[start of Dataset section]
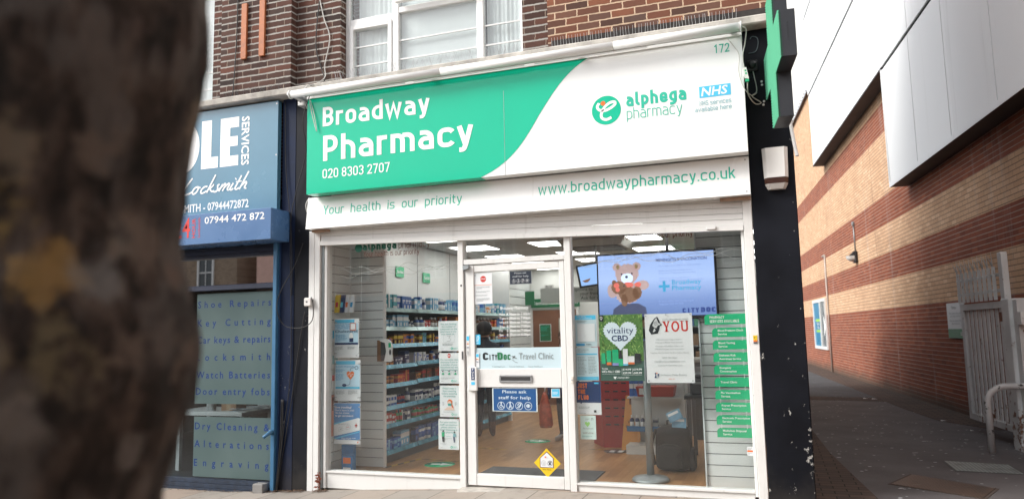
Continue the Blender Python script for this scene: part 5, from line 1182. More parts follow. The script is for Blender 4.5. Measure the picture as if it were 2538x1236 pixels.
    M_bag = plain('bag_fabric', (.006, .006, .0065), .8, var=.3, vs=9)
    blob(1.28, 1.12, .031, .48, .19, .13).build('body', M_bag, t); blob(1.25, .99, .05, .30, .13, .045).build('front_pocket', M_bag, t); blob(1.465, 1.12, .04, .26, .035, .10).build('side_pocket', M_bag, t)
    m = MB(); m.tube([(1.22, 1.12, .46), (1.22, 1.12, .52), (1.28, 1.12, .535), (1.34, 1.12, .52), (1.34, 1.12, .46)], .009, 6); m.build('handle', M_bag, t)
    m = MB(); m.tube([(1.12, 1.0, .45), (1.08, .96, .3), (1.10, .98, .1)], .014, 6); m.build('strap', M_bag, t)
    # leaflets, printer and dark desk
    for i, (a, b, rz, lb) in enumerate(((1.33, .60, 25, 'tilted pale blue leaflet above the rucksack'), (1.37, .53, -3, 'upright pale blue leaflet below the tilted one'))):
        m = MB(); c, s_ = math.cos(R(rz)), math.sin(R(rz)); pts = [(a+x*c-z*s_, b+x*s_+z*c) for x, z in ((-.07, -.05), (.07, -.05), (.07, .05), (-.07, .05))]; m.prism(pts, .9-.02*(1-i), .903-.02*(1-i)); o = tag(m.build('leaflet', plain('leaflet_blue', (.2, .42, .6), .4, var=.35, vs=14)), lb, 'leaflet')
        q = MB(); q.prism([(a+x*c-z*s_, b+x*s_+z*c) for x, z in ((-.06, .01), (.05, .01), (.05, .035), (-.06, .035))], .898-.02*(1-i), .8995-.02*(1-i)); q.build('lettering', M_ltwhite, o)
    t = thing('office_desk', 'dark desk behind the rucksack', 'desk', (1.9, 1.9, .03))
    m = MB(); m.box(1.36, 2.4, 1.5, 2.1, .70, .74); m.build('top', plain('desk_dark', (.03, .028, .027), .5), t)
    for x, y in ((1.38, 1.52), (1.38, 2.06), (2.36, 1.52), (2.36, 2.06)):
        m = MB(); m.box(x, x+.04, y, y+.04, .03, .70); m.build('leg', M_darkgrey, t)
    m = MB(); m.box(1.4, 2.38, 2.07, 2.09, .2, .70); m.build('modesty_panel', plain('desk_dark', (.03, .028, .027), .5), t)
    m = MB(); m.box(1.42, 1.80, 1.55, 1.95, .741, .92, bev=.02); m.box(1.44, 1.78, 1.57, 1.93, .921, .96, bev=.015); o = tag(m.build('printer', M_darkgrey), 'dark grey printer on the desk behind the posters', 'printer'); m = MB(); m.box(1.45, 1.77, 1.535, 1.549, .86, .885); m.build('tray', plain('tray_grey', (.25, .26, .27)), o)
    # sanitiser dispenser on a bracket
    t = thing('sanitiser_dispenser', 'white hand sanitiser dispenser on a brown board beside the shelving', 'dispenser', (-1.7, .55, 1.18))
    m = MB(); m.box(-1.83, -1.765, .548, .578, 1.17, 1.40); m.build('board', plain('board_brown', (.26, .13, .06), .5, var=.2), t)
    m = MB(); m.box(-1.764, -1.68, .50, .575, 1.175, 1.395, bev=.01); m.build('back', M_darkgrey, t)
    m = MB(); m.prism([(-1.70, 1.17), (-1.63, 1.165), (-1.60, 1.18), (-1.612, 1.25), (-1.605, 1.33), (-1.625, 1.385), (-1.66, 1.41), (-1.70, 1.415), (-1.755, 1.40), (-1.75, 1.39), (-1.69, 1.37), (-1.675, 1.28)], .47, .499); m.build('cover', white_up, t)
    m = MB(); m.ell(-1.625, 1.27, .012, .032, .468); m.build('window', M_black, t)
    m = MB(); m.box(-1.645, -1.615, .467, .469, 1.32, 1.37); m.build('label', M_green2, t)
    # insoles and leaflets on the left return
    sh = MB(); sh.box(-2.188, -1.99, .17, .36, 1.70, 1.706); tag(sh.build('acrylic_shelf', M_acrylic), 'clear shelf holding boxed insoles in the left window', 'shelf')
    cols = [('yellow', M_yellow), ('navy', M_navy), ('orange', M_orange), ('blue', M_blueink)]
    for i, (nm, mt) in enumerate(cols):
        x = -2.165+.042*i; yy = .24+.03*i
        m = MB(); m.hexa([(x-.022, yy, 1.707), (x+.03, yy, 1.707), (x+.03, yy+.03, 1.707), (x-.022, yy+.03, 1.707), (x-.014, yy+.02, 1.90), (x+.038, yy+.02, 1.90), (x+.038, yy+.05, 1.90), (x-.014, yy+.05, 1.90)])
        o = tag(m.build('insole_box', mt if i in (0, 1) else M_whitepaper), '%s boxed insole on the clear shelf in the left window' % nm, 'box')
        m = MB(); m.hexa([(x-.008, yy+.004, 1.74), (x+.022, yy+.004, 1.74), (x+.022, yy+.008, 1.74), (x-.008, yy+.008, 1.74), (x-.004, yy+.0105, 1.82), (x+.026, yy+.0105, 1.82), (x+.026, yy+.014, 1.82), (x-.004, yy+.014, 1.82)]); m.build('print', (M_red, M_skyink, M_orange, M_blueink)[i], o)
    for i, (z0, z1, nm, mt) in enumerate(((1.39, 1.60, 'blue and white insole pack', M_skyink), (1.11, 1.34, 'pale blue insole pack', M_ltpaleblue), (.87, 1.05, 'red topped leaflet stack', M_red), (.40, .83, 'salmon pink leaflet with two people', flat('salmon', (.62, .25, .18))))):
        m = MB(); m.box(-2.188, -2.175, .19, .31, z0, z1); o = tag(m.build('leaflet_pack', M_whitepaper if i < 3 else mt), nm+' racked on the left return slat board', 'leaflets')
        m = MB(); m.box(-2.1749, -2.1735, .20, .30, z0+(z1-z0)*(.2 if i < 2 else .62), z0+(z1-z0)*(.6 if i < 2 else .95)); m.build('print', mt if i < 3 else M_brownink, o)
        m = MB(); m.box(-2.188, -2.12, .17, .33, z0-.02, z0-.014); m.build('rack', M_acrylic, o)
    m = MB(); m.box(-2.12, -1.98, .30, .36, .031, .30); m.box(-2.08, -1.95, .24, .29, .031, .20); o = tag(m.build('product_box', plain('box_blue', (.04, .19, .42), .4, var=.3, vs=8)), 'blue product boxes standing on the floor under the left window posters', 'box'); m = MB(); m.box(-2.06, -1.97, .236, .239, .12, .18); m.build('print', M_orange, o); m = MB(); m.box(-2.06, -1.97, .236, .239, .06, .08); m.build('lettering', M_ltwhite, o)
    # door mat and floor marks
    m = MB(); m.box(-.60, .62, .22, .86, .031, .040)
    def mat_mat():
        q = NT('rib_mat'); v = q.obj(); sep = q.n('SeparateXYZ'); q.put(sep.inputs[0], v); w = q.math('SINE', q.math('MULTIPLY', sep.outputs['X'], 300.)); return q.fin(q.mix(q.math('MULTIPLY_ADD', w, .5, .5), (.03, .03, .033), (.10, .10, .105)), .85)
    tag(m.build('door_mat', mat_mat()), 'ribbed dark grey mat just inside the door', 'mat')
    for i, (x, y, lb) in enumerate(((-1.24, .88, 'round green arrow sticker on the wooden floor near the left window'), (-.70, 2.75, 'round green arrow sticker on the wooden floor beyond the door mat'))):
        m = MB(); m.lathe(x, y, [(.17, .0305), (.17, .0315)], 32); o = tag(m.build('floor_sticker', M_green2), lb, 'floor sticker')
        q = MB(); q.slab([(x-.10, y-.03), (x+.02, y-.01), (x+.03, y-.05), (x+.11, y+.03), (x-.0, y+.08), (x+.0, y+.04), (x-.11, y+.03)], .0318, .0322); q.build('arrow', M_ltwhite, o)
    m = MB(); m.lathe(.47, 2.15, [(.15, .0305), (.15, .0315)], 32); o = tag(m.build('floor_sticker', M_black), 'round black footprint sticker on the floor by the orange sign', 'floor sticker'); q = MB()
    for a in (-.05, .05): q.slab([(.47+a-.03, 2.08), (.47+a+.03, 2.08), (.47+a+.035, 2.2), (.47+a-.03, 2.22)], .0318, .0322)
    q.build('footprints', M_ltwhite, o)
    def tape(p, q, lb, w=.045):
        a = Vector((*p, 0)); b = Vector((*q, 0)); d = (b-a); L = d.length; d.normalize(); nn = Vector((-d.y, d.x, 0))*w/2; k = int(L/.16); m = MB()
        for i in range(k):
            s0 = a+d*(L*i/k); s1 = a+d*(L*(i+.5)/k); s2 = a+d*(L*(i+1)/k); sh = d*.05
            for j, (u, v2) in enumerate(((s0, s1), (s1, s2))): m.slab([tuple((u-nn)[:2]), tuple((v2-nn)[:2]), tuple((v2+nn+sh)[:2]), tuple((u+nn+sh)[:2])], .0303, .0309, j)
        tag(m.build('floor_tape', [M_black, flat('tape_yellow', (.5, .33, .06))]), lb, 'tape')
    tape((-1.75, .55), (-1.62, 1.15), 'short strip of black and yellow floor tape beside the shelving'); tape((-1.60, 1.17), (-.85, 1.05), 'black and yellow floor tape running across behind the left window'); tape((-1.4, 2.1), (-.9, 2.0), 'far strip of black and yellow floor tape beyond the door'); tape((.1, 2.25), (.42, 2.2), 'strip of floor tape in front of the red cabinet')
    # fairy wires across the top of the windows
    for x0, x1, z, lb in ((.545, 2.08, 2.15, 'right'), (-2.1, -.64, 2.16, 'left')):
        for j in range(3):
            m = MB(); pts = [(x0+(x1-x0)*i/40, .20+.02*j, z-.02*j+.035*math.sin(i*.33+j*1.9)+.012*math.sin(i*.9+j)) for i in range(41)]
            m.tube(pts, .0022, 5); tag(m.build('light_string', M_ltwhite), 'thin white light string looping across the top of the %s display window' % lb, 'light string', 'white light strings in the %s window' % lb)
inside()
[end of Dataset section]
> [Problem to work on] Write out, word for word, the lines from the start of the data through the one holding "m = MB(); m.box(x, x+.04, y, y+.04, .03, .70);". Omit pictures.

> [Response to the exercise]
Continue the Blender Python script for this scene: part 5, from line 1182. More parts follow. The script is for Blender 4.5. Measure the picture as if it were 2538x1236 pixels.
    M_bag = plain('bag_fabric', (.006, .006, .0065), .8, var=.3, vs=9)
    blob(1.28, 1.12, .031, .48, .19, .13).build('body', M_bag, t); blob(1.25, .99, .05, .30, .13, .045).build('front_pocket', M_bag, t); blob(1.465, 1.12, .04, .26, .035, .10).build('side_pocket', M_bag, t)
    m = MB(); m.tube([(1.22, 1.12, .46), (1.22, 1.12, .52), (1.28, 1.12, .535), (1.34, 1.12, .52), (1.34, 1.12, .46)], .009, 6); m.build('handle', M_bag, t)
    m = MB(); m.tube([(1.12, 1.0, .45), (1.08, .96, .3), (1.10, .98, .1)], .014, 6); m.build('strap', M_bag, t)
    # leaflets, printer and dark desk
    for i, (a, b, rz, lb) in enumerate(((1.33, .60, 25, 'tilted pale blue leaflet above the rucksack'), (1.37, .53, -3, 'upright pale blue leaflet below the tilted one'))):
        m = MB(); c, s_ = math.cos(R(rz)), math.sin(R(rz)); pts = [(a+x*c-z*s_, b+x*s_+z*c) for x, z in ((-.07, -.05), (.07, -.05), (.07, .05), (-.07, .05))]; m.prism(pts, .9-.02*(1-i), .903-.02*(1-i)); o = tag(m.build('leaflet', plain('leaflet_blue', (.2, .42, .6), .4, var=.35, vs=14)), lb, 'leaflet')
        q = MB(); q.prism([(a+x*c-z*s_, b+x*s_+z*c) for x, z in ((-.06, .01), (.05, .01), (.05, .035), (-.06, .035))], .898-.02*(1-i), .8995-.02*(1-i)); q.build('lettering', M_ltwhite, o)
    t = thing('office_desk', 'dark desk behind the rucksack', 'desk', (1.9, 1.9, .03))
    m = MB(); m.box(1.36, 2.4, 1.5, 2.1, .70, .74); m.build('top', plain('desk_dark', (.03, .028, .027), .5), t)
    for x, y in ((1.38, 1.52), (1.38, 2.06), (2.36, 1.52), (2.36, 2.06)):
        m = MB(); m.box(x, x+.04, y, y+.04, .03, .70); m.build('leg', M_darkgrey, t)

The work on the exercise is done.